65歳からの老齢厚生年金の受給要件は、老齢基礎年金の受給資格期間を満たしていること、厚生年金の被保険者期間が1ヵ月以上あることである。厚生年金の加入期間が1年以上必要なのは、60歳から65歳に達するまでに支給される特別支給の老齢厚生年金である。 - 老齢厚生年金の額に加給年金額が加算されるためには、原則として、受給権者が65歳到達時点において、厚生年金保険の被保険者期間が25年以上であり、かつ、受給権者によって生計を維持している一定の要件を満たす配偶者または子がいることが必要である。
[解答解説] ×
不適切である。
老齢厚生年金の加給年金は、一種の扶養手当である。厚生年金の被保険者期間が20年以上ある者に扶養している65歳未満の配偶者や子がいることが要件である。またその配偶者や子の年収が一定(850万円)以下であること。厚生年金保険の被保険者期間25年以上が誤り。なお、加給年金額は次の通り。
配偶者 224,300円
1人目・2人目の子 各224,300円
3人目以降の子 各 74,800円
(平成30年度) - 厚生年金保険の被保険者に支給される老齢厚生年金は、当該受給権者の総報酬月額相当額に応じて調整され、年金額の一部または全部が支給停止となる場合があるが、老齢厚生年金の支給停止基準額の計算方法は、受給権者が65歳未満の者と65歳以上の者では異なる。
[解答解説] 〇
適切である。
在職老齢年金の支給停止調整変更額などが平成27年4月1日より変更になったため、しばらく出題される可能性がある。
・60歳から64歳までの方の支給停止調整変更額
46万円⇒47万円へ変更(28万円の支給停止調整開始額については変更なし)
・65歳以上の方の支給停止調整額
46万円⇒47万円へ変更
65歳未満の場合、総報酬月額相当額の基準額47万円、基本月額の基準額が28万円であり、合計額だけでなく、それぞれ超えているかどうかで支給される金額が異なる。65歳以上は基本月額と総報酬月額相当額の合計で判断する。

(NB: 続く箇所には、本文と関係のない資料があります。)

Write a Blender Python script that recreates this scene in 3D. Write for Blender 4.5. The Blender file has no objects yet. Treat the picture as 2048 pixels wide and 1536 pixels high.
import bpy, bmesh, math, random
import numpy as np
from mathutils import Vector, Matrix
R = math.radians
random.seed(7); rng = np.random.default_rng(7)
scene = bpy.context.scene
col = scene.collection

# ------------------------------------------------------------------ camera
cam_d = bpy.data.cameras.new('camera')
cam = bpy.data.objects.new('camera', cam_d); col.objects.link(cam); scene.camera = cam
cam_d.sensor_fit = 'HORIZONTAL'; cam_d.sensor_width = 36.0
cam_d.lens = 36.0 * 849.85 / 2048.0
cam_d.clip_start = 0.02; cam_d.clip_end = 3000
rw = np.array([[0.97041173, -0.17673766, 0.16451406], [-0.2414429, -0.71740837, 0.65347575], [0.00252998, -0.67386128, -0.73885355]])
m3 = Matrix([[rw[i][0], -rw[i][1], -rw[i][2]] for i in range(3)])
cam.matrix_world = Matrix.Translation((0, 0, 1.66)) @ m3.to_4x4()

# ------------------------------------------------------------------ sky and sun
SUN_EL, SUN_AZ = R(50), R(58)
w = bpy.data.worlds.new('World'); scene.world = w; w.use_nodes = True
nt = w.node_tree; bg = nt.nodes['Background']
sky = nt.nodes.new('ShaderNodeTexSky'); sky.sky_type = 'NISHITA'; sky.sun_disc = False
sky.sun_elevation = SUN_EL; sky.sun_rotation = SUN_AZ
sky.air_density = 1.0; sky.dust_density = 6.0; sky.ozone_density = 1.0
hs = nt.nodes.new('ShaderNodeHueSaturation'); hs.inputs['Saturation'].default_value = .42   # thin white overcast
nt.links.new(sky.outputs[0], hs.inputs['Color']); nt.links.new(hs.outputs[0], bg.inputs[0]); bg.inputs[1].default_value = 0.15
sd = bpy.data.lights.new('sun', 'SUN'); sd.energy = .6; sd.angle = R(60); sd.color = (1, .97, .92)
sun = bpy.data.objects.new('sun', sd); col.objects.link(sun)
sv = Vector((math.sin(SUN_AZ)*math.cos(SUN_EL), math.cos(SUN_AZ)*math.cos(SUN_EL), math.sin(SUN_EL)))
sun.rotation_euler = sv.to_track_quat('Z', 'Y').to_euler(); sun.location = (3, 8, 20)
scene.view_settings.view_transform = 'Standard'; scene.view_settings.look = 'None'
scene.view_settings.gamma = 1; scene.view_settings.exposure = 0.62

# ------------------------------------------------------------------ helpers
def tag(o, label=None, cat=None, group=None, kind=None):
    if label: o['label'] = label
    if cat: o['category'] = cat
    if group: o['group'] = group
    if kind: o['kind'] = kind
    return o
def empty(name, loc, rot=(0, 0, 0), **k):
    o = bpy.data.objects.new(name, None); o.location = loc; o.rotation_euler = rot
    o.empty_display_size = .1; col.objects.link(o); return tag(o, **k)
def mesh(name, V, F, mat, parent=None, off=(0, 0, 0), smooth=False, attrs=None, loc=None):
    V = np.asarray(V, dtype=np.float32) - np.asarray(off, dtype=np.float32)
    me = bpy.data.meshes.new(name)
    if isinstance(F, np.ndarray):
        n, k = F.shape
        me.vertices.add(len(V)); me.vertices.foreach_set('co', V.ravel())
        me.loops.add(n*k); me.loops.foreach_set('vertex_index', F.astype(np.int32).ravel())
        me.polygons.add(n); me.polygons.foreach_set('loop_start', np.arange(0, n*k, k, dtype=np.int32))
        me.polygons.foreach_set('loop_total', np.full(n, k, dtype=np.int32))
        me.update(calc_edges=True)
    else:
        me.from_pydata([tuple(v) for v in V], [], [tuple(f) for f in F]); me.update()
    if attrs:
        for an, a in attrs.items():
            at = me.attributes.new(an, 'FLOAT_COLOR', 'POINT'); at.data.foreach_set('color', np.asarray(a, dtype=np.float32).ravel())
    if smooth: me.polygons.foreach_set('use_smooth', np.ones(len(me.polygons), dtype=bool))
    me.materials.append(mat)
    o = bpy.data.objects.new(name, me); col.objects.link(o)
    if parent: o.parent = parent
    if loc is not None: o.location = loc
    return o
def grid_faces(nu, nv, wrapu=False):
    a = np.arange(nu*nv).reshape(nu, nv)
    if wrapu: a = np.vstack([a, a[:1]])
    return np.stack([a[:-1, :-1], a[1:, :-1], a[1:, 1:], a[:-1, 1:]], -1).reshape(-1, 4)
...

ちなみに、基本月額は、加給年金額を除いた特別支給の老齢厚生年金の月額(又は加給年金額を除いた老齢厚生年金(報酬比例部分)の月額)、総報酬月額相当額は、「(その月の標準報酬月額)+(直近1年間の標準賞与額の合計)÷12」のことである。試験対策上は、基本月額は年金のこと、総報酬月額相当額は給与のこととおさえておけばよい。